▶ [Information supplied]:
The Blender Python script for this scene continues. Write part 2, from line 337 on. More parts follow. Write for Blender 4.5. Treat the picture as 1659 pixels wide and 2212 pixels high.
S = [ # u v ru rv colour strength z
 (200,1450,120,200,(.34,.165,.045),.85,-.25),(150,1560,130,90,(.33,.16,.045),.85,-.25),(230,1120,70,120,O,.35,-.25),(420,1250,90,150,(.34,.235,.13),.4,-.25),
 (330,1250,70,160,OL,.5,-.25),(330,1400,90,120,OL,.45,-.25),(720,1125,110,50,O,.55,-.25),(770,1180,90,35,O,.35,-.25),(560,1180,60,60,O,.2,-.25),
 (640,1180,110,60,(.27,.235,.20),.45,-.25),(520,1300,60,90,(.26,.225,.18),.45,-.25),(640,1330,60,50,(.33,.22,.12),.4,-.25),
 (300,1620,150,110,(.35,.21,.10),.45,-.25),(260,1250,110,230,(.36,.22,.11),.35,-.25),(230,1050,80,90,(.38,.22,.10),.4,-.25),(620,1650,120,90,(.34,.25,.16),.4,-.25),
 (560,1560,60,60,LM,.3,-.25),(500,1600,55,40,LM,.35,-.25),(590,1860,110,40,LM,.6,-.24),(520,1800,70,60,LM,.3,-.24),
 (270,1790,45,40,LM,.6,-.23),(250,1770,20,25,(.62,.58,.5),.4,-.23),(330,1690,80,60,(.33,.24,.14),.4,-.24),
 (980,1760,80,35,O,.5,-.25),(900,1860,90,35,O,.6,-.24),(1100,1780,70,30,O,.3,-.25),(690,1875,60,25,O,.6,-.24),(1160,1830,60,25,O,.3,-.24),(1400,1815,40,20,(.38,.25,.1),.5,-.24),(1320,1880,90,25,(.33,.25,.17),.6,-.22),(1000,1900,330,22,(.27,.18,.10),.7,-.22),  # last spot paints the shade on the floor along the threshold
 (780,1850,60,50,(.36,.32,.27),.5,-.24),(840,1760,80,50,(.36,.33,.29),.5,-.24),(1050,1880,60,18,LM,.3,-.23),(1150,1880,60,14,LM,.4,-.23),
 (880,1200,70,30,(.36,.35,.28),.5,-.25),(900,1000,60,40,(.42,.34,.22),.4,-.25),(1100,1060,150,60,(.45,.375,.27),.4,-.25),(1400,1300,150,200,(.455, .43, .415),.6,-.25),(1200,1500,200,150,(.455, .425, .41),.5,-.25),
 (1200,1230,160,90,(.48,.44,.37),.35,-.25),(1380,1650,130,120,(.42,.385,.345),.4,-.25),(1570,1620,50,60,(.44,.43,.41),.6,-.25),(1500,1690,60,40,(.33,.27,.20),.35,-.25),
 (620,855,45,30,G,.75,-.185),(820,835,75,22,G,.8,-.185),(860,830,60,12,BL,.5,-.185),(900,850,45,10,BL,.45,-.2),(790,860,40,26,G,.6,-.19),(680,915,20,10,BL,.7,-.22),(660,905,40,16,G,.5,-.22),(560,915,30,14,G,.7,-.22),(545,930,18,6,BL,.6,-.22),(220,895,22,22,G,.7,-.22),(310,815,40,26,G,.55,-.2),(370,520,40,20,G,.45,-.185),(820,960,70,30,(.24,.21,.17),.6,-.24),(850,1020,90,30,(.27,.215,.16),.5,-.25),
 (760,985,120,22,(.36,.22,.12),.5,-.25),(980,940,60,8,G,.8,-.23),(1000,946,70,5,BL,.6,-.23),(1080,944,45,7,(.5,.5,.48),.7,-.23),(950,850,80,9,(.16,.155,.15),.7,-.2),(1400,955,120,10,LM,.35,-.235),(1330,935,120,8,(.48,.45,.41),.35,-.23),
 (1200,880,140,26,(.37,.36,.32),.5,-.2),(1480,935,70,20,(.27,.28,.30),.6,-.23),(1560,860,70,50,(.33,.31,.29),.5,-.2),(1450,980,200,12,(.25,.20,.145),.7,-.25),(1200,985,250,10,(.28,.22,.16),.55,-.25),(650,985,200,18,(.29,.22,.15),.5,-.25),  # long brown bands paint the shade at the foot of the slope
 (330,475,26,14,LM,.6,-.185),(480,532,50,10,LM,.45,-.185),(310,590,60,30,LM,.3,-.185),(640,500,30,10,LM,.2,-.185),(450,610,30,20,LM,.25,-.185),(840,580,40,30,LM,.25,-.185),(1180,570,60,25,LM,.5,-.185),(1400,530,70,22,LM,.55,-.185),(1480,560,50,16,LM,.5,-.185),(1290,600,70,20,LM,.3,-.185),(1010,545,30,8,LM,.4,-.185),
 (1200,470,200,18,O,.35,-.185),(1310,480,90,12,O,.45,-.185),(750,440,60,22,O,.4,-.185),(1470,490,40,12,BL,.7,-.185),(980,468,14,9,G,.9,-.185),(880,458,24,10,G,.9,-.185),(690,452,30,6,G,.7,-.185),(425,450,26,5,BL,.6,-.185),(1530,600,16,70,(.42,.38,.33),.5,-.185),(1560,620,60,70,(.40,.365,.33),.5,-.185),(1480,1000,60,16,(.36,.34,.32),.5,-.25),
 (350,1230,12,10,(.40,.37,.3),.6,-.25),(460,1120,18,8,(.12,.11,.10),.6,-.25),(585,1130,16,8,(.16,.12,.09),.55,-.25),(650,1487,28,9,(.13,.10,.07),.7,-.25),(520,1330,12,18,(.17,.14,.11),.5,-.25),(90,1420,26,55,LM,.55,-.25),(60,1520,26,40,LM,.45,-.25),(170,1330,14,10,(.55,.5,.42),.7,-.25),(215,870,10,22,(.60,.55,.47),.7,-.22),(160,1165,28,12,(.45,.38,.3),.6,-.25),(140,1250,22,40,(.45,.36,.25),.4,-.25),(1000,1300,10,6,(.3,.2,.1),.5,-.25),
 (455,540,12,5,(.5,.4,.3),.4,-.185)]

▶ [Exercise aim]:
Reproduce all data above, unchanged.

▶ [The output]:
The Blender Python script for this scene continues. Write part 2, from line 337 on. More parts follow. Write for Blender 4.5. Treat the picture as 1659 pixels wide and 2212 pixels high.
S = [ # u v ru rv colour strength z
 (200,1450,120,200,(.34,.165,.045),.85,-.25),(150,1560,130,90,(.33,.16,.045),.85,-.25),(230,1120,70,120,O,.35,-.25),(420,1250,90,150,(.34,.235,.13),.4,-.25),
 (330,1250,70,160,OL,.5,-.25),(330,1400,90,120,OL,.45,-.25),(720,1125,110,50,O,.55,-.25),(770,1180,90,35,O,.35,-.25),(560,1180,60,60,O,.2,-.25),
 (640,1180,110,60,(.27,.235,.20),.45,-.25),(520,1300,60,90,(.26,.225,.18),.45,-.25),(640,1330,60,50,(.33,.22,.12),.4,-.25),
 (300,1620,150,110,(.35,.21,.10),.45,-.25),(260,1250,110,230,(.36,.22,.11),.35,-.25),(230,1050,80,90,(.38,.22,.10),.4,-.25),(620,1650,120,90,(.34,.25,.16),.4,-.25),
 (560,1560,60,60,LM,.3,-.25),(500,1600,55,40,LM,.35,-.25),(590,1860,110,40,LM,.6,-.24),(520,1800,70,60,LM,.3,-.24),
 (270,1790,45,40,LM,.6,-.23),(250,1770,20,25,(.62,.58,.5),.4,-.23),(330,1690,80,60,(.33,.24,.14),.4,-.24),
 (980,1760,80,35,O,.5,-.25),(900,1860,90,35,O,.6,-.24),(1100,1780,70,30,O,.3,-.25),(690,1875,60,25,O,.6,-.24),(1160,1830,60,25,O,.3,-.24),(1400,1815,40,20,(.38,.25,.1),.5,-.24),(1320,1880,90,25,(.33,.25,.17),.6,-.22),(1000,1900,330,22,(.27,.18,.10),.7,-.22),  # last spot paints the shade on the floor along the threshold
 (780,1850,60,50,(.36,.32,.27),.5,-.24),(840,1760,80,50,(.36,.33,.29),.5,-.24),(1050,1880,60,18,LM,.3,-.23),(1150,1880,60,14,LM,.4,-.23),
 (880,1200,70,30,(.36,.35,.28),.5,-.25),(900,1000,60,40,(.42,.34,.22),.4,-.25),(1100,1060,150,60,(.45,.375,.27),.4,-.25),(1400,1300,150,200,(.455, .43, .415),.6,-.25),(1200,1500,200,150,(.455, .425, .41),.5,-.25),
 (1200,1230,160,90,(.48,.44,.37),.35,-.25),(1380,1650,130,120,(.42,.385,.345),.4,-.25),(1570,1620,50,60,(.44,.43,.41),.6,-.25),(1500,1690,60,40,(.33,.27,.20),.35,-.25),
 (620,855,45,30,G,.75,-.185),(820,835,75,22,G,.8,-.185),(860,830,60,12,BL,.5,-.185),(900,850,45,10,BL,.45,-.2),(790,860,40,26,G,.6,-.19),(680,915,20,10,BL,.7,-.22),(660,905,40,16,G,.5,-.22),(560,915,30,14,G,.7,-.22),(545,930,18,6,BL,.6,-.22),(220,895,22,22,G,.7,-.22),(310,815,40,26,G,.55,-.2),(370,520,40,20,G,.45,-.185),(820,960,70,30,(.24,.21,.17),.6,-.24),(850,1020,90,30,(.27,.215,.16),.5,-.25),
 (760,985,120,22,(.36,.22,.12),.5,-.25),(980,940,60,8,G,.8,-.23),(1000,946,70,5,BL,.6,-.23),(1080,944,45,7,(.5,.5,.48),.7,-.23),(950,850,80,9,(.16,.155,.15),.7,-.2),(1400,955,120,10,LM,.35,-.235),(1330,935,120,8,(.48,.45,.41),.35,-.23),
 (1200,880,140,26,(.37,.36,.32),.5,-.2),(1480,935,70,20,(.27,.28,.30),.6,-.23),(1560,860,70,50,(.33,.31,.29),.5,-.2),(1450,980,200,12,(.25,.20,.145),.7,-.25),(1200,985,250,10,(.28,.22,.16),.55,-.25),(650,985,200,18,(.29,.22,.15),.5,-.25),  # long brown bands paint the shade at the foot of the slope
 (330,475,26,14,LM,.6,-.185),(480,532,50,10,LM,.45,-.185),(310,590,60,30,LM,.3,-.185),(640,500,30,10,LM,.2,-.185),(450,610,30,20,LM,.25,-.185),(840,580,40,30,LM,.25,-.185),(1180,570,60,25,LM,.5,-.185),(1400,530,70,22,LM,.55,-.185),(1480,560,50,16,LM,.5,-.185),(1290,600,70,20,LM,.3,-.185),(1010,545,30,8,LM,.4,-.185),
 (1200,470,200,18,O,.35,-.185),(1310,480,90,12,O,.45,-.185),(750,440,60,22,O,.4,-.185),(1470,490,40,12,BL,.7,-.185),(980,468,14,9,G,.9,-.185),(880,458,24,10,G,.9,-.185),(690,452,30,6,G,.7,-.185),(425,450,26,5,BL,.6,-.185),(1530,600,16,70,(.42,.38,.33),.5,-.185),(1560,620,60,70,(.40,.365,.33),.5,-.185),(1480,1000,60,16,(.36,.34,.32),.5,-.25),
 (350,1230,12,10,(.40,.37,.3),.6,-.25),(460,1120,18,8,(.12,.11,.10),.6,-.25),(585,1130,16,8,(.16,.12,.09),.55,-.25),(650,1487,28,9,(.13,.10,.07),.7,-.25),(520,1330,12,18,(.17,.14,.11),.5,-.25),(90,1420,26,55,LM,.55,-.25),(60,1520,26,40,LM,.45,-.25),(170,1330,14,10,(.55,.5,.42),.7,-.25),(215,870,10,22,(.60,.55,.47),.7,-.22),(160,1165,28,12,(.45,.38,.3),.6,-.25),(140,1250,22,40,(.45,.36,.25),.4,-.25),(1000,1300,10,6,(.3,.2,.1),.5,-.25),
 (455,540,12,5,(.5,.4,.3),.4,-.185)]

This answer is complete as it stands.